_PROBLEM DETAILS:_
Reproduce all of the data that follows, character for character.

***

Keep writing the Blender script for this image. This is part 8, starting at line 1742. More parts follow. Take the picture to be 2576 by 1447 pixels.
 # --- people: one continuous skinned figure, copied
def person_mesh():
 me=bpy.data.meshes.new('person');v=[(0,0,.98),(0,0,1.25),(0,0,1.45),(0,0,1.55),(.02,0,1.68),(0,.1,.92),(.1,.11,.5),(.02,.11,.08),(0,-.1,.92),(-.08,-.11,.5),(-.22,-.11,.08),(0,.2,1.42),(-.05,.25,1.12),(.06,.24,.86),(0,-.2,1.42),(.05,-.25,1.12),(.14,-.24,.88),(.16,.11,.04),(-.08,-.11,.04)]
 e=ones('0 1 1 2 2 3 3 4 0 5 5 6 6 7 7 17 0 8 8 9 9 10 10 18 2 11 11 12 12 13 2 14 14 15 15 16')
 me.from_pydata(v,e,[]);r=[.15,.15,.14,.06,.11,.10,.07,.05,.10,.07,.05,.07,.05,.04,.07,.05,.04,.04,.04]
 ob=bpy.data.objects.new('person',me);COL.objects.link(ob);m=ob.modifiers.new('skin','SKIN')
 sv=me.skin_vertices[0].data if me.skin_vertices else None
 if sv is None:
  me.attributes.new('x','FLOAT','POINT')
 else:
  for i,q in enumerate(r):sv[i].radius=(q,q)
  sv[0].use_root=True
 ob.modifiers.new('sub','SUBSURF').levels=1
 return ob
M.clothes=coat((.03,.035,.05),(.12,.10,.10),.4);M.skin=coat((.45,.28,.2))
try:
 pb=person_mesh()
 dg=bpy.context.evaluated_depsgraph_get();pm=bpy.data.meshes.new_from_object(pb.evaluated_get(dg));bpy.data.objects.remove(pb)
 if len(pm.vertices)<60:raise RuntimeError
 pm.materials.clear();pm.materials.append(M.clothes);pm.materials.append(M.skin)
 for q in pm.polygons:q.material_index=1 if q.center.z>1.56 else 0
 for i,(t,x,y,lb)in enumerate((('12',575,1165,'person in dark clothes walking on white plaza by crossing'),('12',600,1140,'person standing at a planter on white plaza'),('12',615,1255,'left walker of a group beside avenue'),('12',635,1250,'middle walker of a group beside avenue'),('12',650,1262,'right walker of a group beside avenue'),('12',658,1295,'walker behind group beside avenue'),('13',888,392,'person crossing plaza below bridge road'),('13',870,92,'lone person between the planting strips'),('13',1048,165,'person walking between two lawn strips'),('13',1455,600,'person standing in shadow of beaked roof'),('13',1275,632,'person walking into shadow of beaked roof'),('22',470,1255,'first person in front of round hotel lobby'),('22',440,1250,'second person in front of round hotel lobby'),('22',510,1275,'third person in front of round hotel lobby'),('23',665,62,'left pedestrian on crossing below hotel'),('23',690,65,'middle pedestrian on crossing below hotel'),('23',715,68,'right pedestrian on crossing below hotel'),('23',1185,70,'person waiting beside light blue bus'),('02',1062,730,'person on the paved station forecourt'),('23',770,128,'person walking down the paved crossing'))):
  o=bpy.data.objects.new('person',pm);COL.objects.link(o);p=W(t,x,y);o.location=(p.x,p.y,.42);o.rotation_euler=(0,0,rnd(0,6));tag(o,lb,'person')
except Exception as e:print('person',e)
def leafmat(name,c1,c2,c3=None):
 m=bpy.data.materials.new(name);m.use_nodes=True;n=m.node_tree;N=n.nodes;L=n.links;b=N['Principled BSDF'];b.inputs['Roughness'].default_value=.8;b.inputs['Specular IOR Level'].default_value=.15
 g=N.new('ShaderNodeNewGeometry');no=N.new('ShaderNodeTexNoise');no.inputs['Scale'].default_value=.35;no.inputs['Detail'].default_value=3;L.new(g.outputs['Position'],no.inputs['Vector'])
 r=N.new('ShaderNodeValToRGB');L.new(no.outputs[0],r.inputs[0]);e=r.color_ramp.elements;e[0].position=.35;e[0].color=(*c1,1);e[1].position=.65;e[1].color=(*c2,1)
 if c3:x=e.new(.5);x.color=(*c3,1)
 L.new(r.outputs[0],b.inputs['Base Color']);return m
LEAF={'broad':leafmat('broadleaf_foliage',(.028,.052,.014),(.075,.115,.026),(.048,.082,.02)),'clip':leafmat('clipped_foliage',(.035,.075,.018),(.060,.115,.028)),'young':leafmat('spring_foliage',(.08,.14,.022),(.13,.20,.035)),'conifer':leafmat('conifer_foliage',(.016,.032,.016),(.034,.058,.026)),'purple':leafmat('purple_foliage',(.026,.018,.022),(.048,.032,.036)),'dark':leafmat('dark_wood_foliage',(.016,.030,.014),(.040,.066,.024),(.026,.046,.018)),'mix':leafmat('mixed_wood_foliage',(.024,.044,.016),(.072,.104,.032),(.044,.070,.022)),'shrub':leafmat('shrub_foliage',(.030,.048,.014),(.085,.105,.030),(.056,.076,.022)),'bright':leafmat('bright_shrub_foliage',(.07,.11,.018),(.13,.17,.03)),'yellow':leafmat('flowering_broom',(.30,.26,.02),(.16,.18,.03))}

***

_ANSWER TO THE TASK:_
Keep writing the Blender script for this image. This is part 8, starting at line 1742. More parts follow. Take the picture to be 2576 by 1447 pixels.
 # --- people: one continuous skinned figure, copied
def person_mesh():
 me=bpy.data.meshes.new('person');v=[(0,0,.98),(0,0,1.25),(0,0,1.45),(0,0,1.55),(.02,0,1.68),(0,.1,.92),(.1,.11,.5),(.02,.11,.08),(0,-.1,.92),(-.08,-.11,.5),(-.22,-.11,.08),(0,.2,1.42),(-.05,.25,1.12),(.06,.24,.86),(0,-.2,1.42),(.05,-.25,1.12),(.14,-.24,.88),(.16,.11,.04),(-.08,-.11,.04)]
 e=ones('0 1 1 2 2 3 3 4 0 5 5 6 6 7 7 17 0 8 8 9 9 10 10 18 2 11 11 12 12 13 2 14 14 15 15 16')
 me.from_pydata(v,e,[]);r=[.15,.15,.14,.06,.11,.10,.07,.05,.10,.07,.05,.07,.05,.04,.07,.05,.04,.04,.04]
 ob=bpy.data.objects.new('person',me);COL.objects.link(ob);m=ob.modifiers.new('skin','SKIN')
 sv=me.skin_vertices[0].data if me.skin_vertices else None
 if sv is None:
  me.attributes.new('x','FLOAT','POINT')
 else:
  for i,q in enumerate(r):sv[i].radius=(q,q)
  sv[0].use_root=True
 ob.modifiers.new('sub','SUBSURF').levels=1
 return ob
M.clothes=coat((.03,.035,.05),(.12,.10,.10),.4);M.skin=coat((.45,.28,.2))
try:
 pb=person_mesh()
 dg=bpy.context.evaluated_depsgraph_get();pm=bpy.data.meshes.new_from_object(pb.evaluated_get(dg));bpy.data.objects.remove(pb)
 if len(pm.vertices)<60:raise RuntimeError
 pm.materials.clear();pm.materials.append(M.clothes);pm.materials.append(M.skin)
 for q in pm.polygons:q.material_index=1 if q.center.z>1.56 else 0
 for i,(t,x,y,lb)in enumerate((('12',575,1165,'person in dark clothes walking on white plaza by crossing'),('12',600,1140,'person standing at a planter on white plaza'),('12',615,1255,'left walker of a group beside avenue'),('12',635,1250,'middle walker of a group beside avenue'),('12',650,1262,'right walker of a group beside avenue'),('12',658,1295,'walker behind group beside avenue'),('13',888,392,'person crossing plaza below bridge road'),('13',870,92,'lone person between the planting strips'),('13',1048,165,'person walking between two lawn strips'),('13',1455,600,'person standing in shadow of beaked roof'),('13',1275,632,'person walking into shadow of beaked roof'),('22',470,1255,'first person in front of round hotel lobby'),('22',440,1250,'second person in front of round hotel lobby'),('22',510,1275,'third person in front of round hotel lobby'),('23',665,62,'left pedestrian on crossing below hotel'),('23',690,65,'middle pedestrian on crossing below hotel'),('23',715,68,'right pedestrian on crossing below hotel'),('23',1185,70,'person waiting beside light blue bus'),('02',1062,730,'person on the paved station forecourt'),('23',770,128,'person walking down the paved crossing'))):
  o=bpy.data.objects.new('person',pm);COL.objects.link(o);p=W(t,x,y);o.location=(p.x,p.y,.42);o.rotation_euler=(0,0,rnd(0,6));tag(o,lb,'person')
except Exception as e:print('person',e)
def leafmat(name,c1,c2,c3=None):
 m=bpy.data.materials.new(name);m.use_nodes=True;n=m.node_tree;N=n.nodes;L=n.links;b=N['Principled BSDF'];b.inputs['Roughness'].default_value=.8;b.inputs['Specular IOR Level'].default_value=.15
 g=N.new('ShaderNodeNewGeometry');no=N.new('ShaderNodeTexNoise');no.inputs['Scale'].default_value=.35;no.inputs['Detail'].default_value=3;L.new(g.outputs['Position'],no.inputs['Vector'])
 r=N.new('ShaderNodeValToRGB');L.new(no.outputs[0],r.inputs[0]);e=r.color_ramp.elements;e[0].position=.35;e[0].color=(*c1,1);e[1].position=.65;e[1].color=(*c2,1)
 if c3:x=e.new(.5);x.color=(*c3,1)
 L.new(r.outputs[0],b.inputs['Base Color']);return m
LEAF={'broad':leafmat('broadleaf_foliage',(.028,.052,.014),(.075,.115,.026),(.048,.082,.02)),'clip':leafmat('clipped_foliage',(.035,.075,.018),(.060,.115,.028)),'young':leafmat('spring_foliage',(.08,.14,.022),(.13,.20,.035)),'conifer':leafmat('conifer_foliage',(.016,.032,.016),(.034,.058,.026)),'purple':leafmat('purple_foliage',(.026,.018,.022),(.048,.032,.036)),'dark':leafmat('dark_wood_foliage',(.016,.030,.014),(.040,.066,.024),(.026,.046,.018)),'mix':leafmat('mixed_wood_foliage',(.024,.044,.016),(.072,.104,.032),(.044,.070,.022)),'shrub':leafmat('shrub_foliage',(.030,.048,.014),(.085,.105,.030),(.056,.076,.022)),'bright':leafmat('bright_shrub_foliage',(.07,.11,.018),(.13,.17,.03)),'yellow':leafmat('flowering_broom',(.30,.26,.02),(.16,.18,.03))}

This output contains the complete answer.